Building a Strategic Framework for SMEs
January 22, 2026BIG – from Business Drivers to Strategic Responses
Before we dive into BIG Principles, Models and Methods, we need to make sure we’re all speaking the same language.
One of the biggest sources of confusion in organisations isn’t a lack of strategy or delivery capability—it’s terminology.
Different organisations often use different words for the same thing, or the same word for very different things. Cue confusion, crossed wires, and governance that looks fine on paper but doesn’t quite work in practice.
This BIG Body of Knowledge (BoK) Club session focuses on the core concepts that underpin BIG, creating a shared foundation before we move into principles and practice.

What we covered:
The session focused on clarifying a set of strategic concepts that are frequently conflated in organisations, and on reinforcing how the BIG framework uses these terms deliberately and consistently to support better governance and decision-making.
David opened with an overview of the Key Concepts from the BIG framework and its purpose – to create a shared language that make strategic discussions clearer and more productive. He outlined several core distinctions, including strategy versus strategic processes, strategy implementation versus delivery, the role of the strategy information model, and the place of the operating model in maintaining alignment between intent and execution. The framework was positioned as a flexible body of ideas that can be applied pragmatically rather than as a prescriptive method.
A central theme throughout the discussion was what strategy actually is. The group explored the distinction between strategy as a set of intentional choices about direction, positioning and trade-offs, and the processes used to develop, review and refresh those choices. Participants noted that many organisations mistake plans, planning cycles or activity for strategy itself, which creates confusion and weakens downstream decision-making.
Closely linked to this was the strategy information model. The discussion emphasised the need for a coherent, shared representation of strategic intent, assumptions, constraints, objectives and measures. The focus was not on tools or templates, but on having an explicit model of the information decision-makers require. Without this, strategy discussions become opinion-led and governance forums struggle to act consistently.
The conversation then turned to strategy implementation and delivery. A clear distinction was made between implementation as the translation of strategic intent into coherent change and operational outcomes, and delivery as one component within that. Implementation was explicitly not treated as a phase that follows strategy, nor as synonymous with project delivery. Participants shared practical challenges around accountability, maintaining strategic intent over time, and managing multiple levels of strategy within complex organisations.

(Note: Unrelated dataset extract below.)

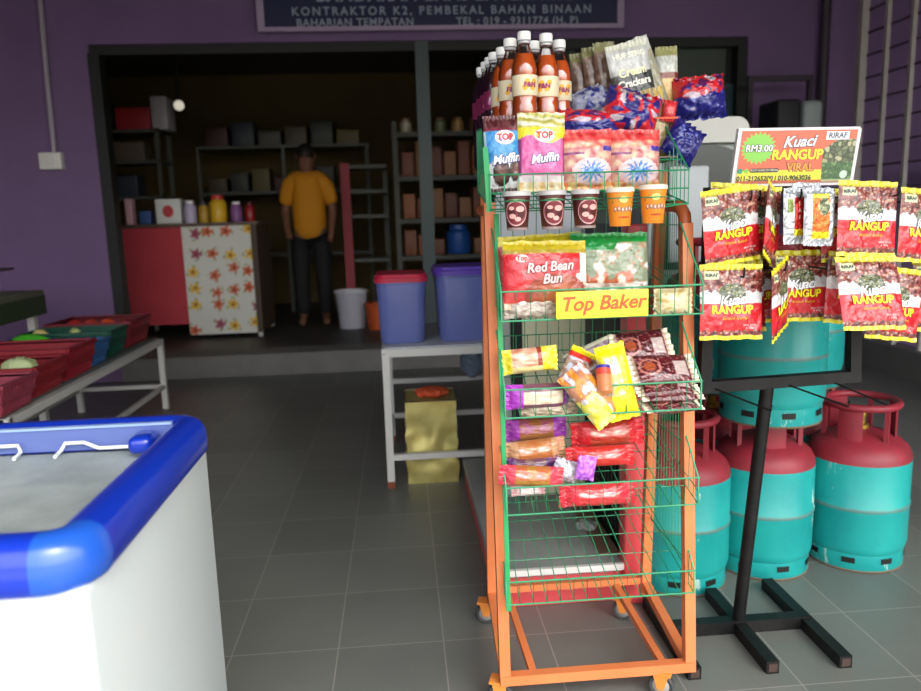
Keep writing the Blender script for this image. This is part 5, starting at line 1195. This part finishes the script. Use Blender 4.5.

Operating models were another major topic. The group discussed what an operating model is, and what it is not. In particular, the operating model was described as a structural view of how an organisation delivers value, acting as a bridge between strategy and day-to-day operations, rather than as an org chart, process map or IT architecture. The importance of integrating people, behaviours and decision rights into this view was highlighted, alongside the risks created by inconsistent language across functions and seniority levels.
The relationships between all of these elements – strategy, the strategy information model, implementation, delivery and the operating model – were a recurring thread. The group repeatedly returned to the point that effective governance depends on these relationships being explicit and understood, rather than assumed. Issues such as loss of meaning during strategy cascades, weak feedback loops, and misalignment between corporate and local strategies were discussed, along with the need for clear measures, review cadence and communication.
There was also reflection on how these concepts are explained in the BIG Bo(o)k. Participants discussed the challenge of making strategic ideas accessible to different audiences, the potential value of clearer differentiation in language, and the use of examples or appendices to support understanding. The importance of being precise with definitions was framed as a practical necessity, not academic pedantry – a response to real-world problems such as misaligned decisions, duplicated effort and governance forums talking past one another.
The session concluded with a discussion of possible future topics, with particular interest in information and data, and in accountability and leadership, as areas for further exploration.
Link to the Chapter on Key Concepts
Why this session matters
- Builds a shared mental model across strategy, change, delivery and governance
- Reduces ambiguity and talking-past-each-other in senior forums
- Sets the groundwork for applying BIG in any organisational context
- Makes later BIG principles and models land properly (instead of feeling abstract)
Whether you’re new to BIG or already using its ideas, this session helps reset and align understanding—so we’re all starting from the same place.
Further BIG definitions are available in the Glossary (Appendix) and will be referenced during the session.